>> begin

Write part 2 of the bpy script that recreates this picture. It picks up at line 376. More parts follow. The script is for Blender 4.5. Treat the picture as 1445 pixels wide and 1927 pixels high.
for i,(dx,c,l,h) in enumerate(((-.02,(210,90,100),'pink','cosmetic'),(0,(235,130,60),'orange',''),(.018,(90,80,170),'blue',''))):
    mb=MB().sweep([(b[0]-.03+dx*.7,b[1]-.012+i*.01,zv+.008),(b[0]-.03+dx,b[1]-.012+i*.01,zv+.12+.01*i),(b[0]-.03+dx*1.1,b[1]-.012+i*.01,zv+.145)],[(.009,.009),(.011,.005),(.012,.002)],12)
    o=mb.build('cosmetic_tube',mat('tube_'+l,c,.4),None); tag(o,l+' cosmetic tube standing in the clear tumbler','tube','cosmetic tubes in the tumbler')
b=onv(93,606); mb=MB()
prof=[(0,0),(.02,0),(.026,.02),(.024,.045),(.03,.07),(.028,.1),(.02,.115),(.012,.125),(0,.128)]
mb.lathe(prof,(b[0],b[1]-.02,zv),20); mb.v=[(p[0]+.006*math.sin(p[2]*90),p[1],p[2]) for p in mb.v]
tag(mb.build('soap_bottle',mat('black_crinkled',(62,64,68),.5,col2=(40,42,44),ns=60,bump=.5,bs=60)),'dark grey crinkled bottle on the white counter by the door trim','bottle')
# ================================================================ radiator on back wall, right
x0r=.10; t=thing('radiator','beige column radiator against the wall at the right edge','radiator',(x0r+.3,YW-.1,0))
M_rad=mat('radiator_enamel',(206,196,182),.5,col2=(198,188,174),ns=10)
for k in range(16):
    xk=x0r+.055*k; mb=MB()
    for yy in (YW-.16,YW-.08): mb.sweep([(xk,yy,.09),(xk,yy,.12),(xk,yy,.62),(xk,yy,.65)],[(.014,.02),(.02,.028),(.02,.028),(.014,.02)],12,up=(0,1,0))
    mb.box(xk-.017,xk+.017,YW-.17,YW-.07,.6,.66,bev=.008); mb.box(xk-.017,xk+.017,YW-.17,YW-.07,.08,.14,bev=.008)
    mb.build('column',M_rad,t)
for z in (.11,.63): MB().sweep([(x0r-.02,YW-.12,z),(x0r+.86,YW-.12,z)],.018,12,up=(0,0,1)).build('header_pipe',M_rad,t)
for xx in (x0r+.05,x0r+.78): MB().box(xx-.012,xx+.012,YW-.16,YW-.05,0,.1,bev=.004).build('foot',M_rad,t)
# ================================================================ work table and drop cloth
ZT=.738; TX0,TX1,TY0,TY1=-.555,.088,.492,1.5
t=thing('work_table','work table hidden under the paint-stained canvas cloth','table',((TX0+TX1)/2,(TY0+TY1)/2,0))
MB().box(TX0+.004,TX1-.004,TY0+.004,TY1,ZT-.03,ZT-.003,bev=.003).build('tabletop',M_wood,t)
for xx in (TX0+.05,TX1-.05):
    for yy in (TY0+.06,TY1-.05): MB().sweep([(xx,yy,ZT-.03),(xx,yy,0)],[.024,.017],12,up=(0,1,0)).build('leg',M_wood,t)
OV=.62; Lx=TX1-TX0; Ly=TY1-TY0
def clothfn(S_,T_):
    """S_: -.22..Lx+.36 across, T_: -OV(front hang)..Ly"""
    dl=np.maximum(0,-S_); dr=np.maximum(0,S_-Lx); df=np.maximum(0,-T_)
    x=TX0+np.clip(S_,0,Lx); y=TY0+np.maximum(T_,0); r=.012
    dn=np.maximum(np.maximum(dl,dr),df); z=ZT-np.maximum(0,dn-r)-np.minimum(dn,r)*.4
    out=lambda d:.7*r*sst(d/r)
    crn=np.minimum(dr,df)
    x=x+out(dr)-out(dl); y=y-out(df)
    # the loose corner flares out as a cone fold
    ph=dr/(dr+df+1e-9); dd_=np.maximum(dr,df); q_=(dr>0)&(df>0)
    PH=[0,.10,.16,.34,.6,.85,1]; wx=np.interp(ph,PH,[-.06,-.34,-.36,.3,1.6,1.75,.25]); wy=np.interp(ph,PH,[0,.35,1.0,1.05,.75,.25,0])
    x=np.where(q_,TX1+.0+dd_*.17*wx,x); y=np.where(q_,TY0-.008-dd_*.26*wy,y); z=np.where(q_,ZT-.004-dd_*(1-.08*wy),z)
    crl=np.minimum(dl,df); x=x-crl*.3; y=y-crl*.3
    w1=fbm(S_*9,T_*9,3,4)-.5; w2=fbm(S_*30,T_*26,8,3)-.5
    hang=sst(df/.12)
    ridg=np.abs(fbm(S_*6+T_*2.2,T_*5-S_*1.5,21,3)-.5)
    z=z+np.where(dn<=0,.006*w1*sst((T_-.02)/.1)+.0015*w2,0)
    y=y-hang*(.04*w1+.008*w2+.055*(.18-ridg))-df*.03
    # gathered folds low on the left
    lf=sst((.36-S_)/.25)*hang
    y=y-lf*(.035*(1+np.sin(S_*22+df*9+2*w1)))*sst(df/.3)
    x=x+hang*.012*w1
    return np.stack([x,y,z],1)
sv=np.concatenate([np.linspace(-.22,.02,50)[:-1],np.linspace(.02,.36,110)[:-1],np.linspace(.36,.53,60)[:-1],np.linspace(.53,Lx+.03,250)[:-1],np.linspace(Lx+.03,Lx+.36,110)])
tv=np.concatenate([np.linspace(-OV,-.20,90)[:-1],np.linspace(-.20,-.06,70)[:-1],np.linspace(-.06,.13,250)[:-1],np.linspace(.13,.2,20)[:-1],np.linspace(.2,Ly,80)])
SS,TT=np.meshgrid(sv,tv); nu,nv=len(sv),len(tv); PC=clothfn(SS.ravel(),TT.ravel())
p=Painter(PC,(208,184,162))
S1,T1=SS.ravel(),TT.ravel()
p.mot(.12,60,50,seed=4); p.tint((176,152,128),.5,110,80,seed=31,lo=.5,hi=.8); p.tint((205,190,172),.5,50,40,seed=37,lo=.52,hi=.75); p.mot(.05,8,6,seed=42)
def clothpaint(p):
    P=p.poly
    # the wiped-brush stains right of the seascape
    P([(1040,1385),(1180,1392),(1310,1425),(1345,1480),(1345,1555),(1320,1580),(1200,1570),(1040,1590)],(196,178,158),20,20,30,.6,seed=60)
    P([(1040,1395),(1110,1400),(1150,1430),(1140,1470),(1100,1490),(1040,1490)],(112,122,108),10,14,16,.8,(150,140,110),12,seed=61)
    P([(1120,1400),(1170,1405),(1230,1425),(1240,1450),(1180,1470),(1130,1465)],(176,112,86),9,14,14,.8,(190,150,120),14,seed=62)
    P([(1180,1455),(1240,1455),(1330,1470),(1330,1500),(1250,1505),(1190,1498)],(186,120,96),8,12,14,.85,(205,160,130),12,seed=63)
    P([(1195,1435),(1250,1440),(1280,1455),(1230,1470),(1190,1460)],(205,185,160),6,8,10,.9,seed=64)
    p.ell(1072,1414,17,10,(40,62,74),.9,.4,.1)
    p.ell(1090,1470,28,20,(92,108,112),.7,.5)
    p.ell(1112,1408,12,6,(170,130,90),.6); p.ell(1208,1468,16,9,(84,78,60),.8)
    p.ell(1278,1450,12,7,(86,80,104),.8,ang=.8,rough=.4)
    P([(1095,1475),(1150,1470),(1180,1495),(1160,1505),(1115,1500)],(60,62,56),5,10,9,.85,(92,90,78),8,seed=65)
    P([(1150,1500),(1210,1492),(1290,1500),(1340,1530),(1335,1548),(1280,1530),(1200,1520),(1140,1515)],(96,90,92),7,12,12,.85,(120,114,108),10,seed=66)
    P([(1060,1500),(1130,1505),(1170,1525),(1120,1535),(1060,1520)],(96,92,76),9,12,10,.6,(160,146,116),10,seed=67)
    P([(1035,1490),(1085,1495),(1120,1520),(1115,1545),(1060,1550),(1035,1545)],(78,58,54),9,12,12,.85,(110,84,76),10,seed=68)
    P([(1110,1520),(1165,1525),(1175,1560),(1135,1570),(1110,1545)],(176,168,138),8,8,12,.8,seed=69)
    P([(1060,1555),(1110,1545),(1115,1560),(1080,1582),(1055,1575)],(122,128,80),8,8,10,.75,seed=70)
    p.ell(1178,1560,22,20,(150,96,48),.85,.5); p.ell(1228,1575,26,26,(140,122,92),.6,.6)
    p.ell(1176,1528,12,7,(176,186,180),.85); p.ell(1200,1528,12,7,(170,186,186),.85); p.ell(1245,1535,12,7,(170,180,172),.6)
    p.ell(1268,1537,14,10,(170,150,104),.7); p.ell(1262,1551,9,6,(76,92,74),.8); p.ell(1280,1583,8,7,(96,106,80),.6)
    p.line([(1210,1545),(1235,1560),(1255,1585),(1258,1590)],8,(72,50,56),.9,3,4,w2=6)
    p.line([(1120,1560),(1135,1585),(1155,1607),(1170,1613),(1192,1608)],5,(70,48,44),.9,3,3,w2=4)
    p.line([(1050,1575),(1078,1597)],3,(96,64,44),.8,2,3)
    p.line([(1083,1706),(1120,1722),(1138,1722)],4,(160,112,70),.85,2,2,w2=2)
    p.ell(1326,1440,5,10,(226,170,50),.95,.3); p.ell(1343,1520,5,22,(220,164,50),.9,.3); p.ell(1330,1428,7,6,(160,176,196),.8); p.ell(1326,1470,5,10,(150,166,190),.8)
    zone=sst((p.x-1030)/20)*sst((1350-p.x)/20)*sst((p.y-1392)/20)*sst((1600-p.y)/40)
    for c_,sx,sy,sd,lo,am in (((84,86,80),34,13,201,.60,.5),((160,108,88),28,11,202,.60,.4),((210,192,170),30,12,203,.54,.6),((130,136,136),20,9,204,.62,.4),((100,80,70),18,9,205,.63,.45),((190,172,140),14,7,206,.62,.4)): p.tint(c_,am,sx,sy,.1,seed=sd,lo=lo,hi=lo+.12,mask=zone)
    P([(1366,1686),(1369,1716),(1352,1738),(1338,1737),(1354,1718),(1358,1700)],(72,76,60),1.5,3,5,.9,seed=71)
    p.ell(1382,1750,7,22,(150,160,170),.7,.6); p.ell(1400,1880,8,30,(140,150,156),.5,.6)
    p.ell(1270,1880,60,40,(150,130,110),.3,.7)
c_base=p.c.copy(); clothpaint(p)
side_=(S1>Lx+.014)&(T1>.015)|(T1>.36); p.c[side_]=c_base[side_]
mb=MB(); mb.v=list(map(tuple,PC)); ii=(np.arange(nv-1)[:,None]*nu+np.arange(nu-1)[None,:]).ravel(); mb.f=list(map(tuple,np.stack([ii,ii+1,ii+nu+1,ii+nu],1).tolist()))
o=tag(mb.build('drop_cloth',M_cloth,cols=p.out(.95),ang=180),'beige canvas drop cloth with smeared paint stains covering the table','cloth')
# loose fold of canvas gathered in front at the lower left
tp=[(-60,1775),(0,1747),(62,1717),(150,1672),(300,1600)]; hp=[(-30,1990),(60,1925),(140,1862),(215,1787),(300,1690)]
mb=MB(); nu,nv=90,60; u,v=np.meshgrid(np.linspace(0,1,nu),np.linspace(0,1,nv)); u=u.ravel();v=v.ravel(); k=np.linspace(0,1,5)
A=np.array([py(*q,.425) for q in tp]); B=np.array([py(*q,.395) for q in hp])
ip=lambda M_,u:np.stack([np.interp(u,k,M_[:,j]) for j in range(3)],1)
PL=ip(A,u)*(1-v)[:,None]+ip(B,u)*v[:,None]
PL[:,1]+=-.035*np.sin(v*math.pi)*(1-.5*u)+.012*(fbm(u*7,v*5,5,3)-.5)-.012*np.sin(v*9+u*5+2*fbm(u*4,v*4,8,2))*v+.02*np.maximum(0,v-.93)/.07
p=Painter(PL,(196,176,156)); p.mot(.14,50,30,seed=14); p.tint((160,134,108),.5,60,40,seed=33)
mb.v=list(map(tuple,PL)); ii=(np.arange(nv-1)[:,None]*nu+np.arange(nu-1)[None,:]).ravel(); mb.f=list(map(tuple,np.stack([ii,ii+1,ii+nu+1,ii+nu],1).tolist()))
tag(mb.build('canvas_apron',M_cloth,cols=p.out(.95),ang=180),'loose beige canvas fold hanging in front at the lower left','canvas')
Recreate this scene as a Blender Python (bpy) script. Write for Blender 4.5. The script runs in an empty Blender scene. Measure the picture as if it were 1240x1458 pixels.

>> end

Instructions to follow —
Gather all lines of the records that include the word "picture".

Written solution —
Write part 2 of the bpy script that recreates this picture. It picks up at line 376. More parts follow. The script is for Blender 4.5. Treat the picture as 1445 pixels wide and 1927 pixels high.
Recreate this scene as a Blender Python (bpy) script. Write for Blender 4.5. The script runs in an empty Blender scene. Measure the picture as if it were 1240x1458 pixels.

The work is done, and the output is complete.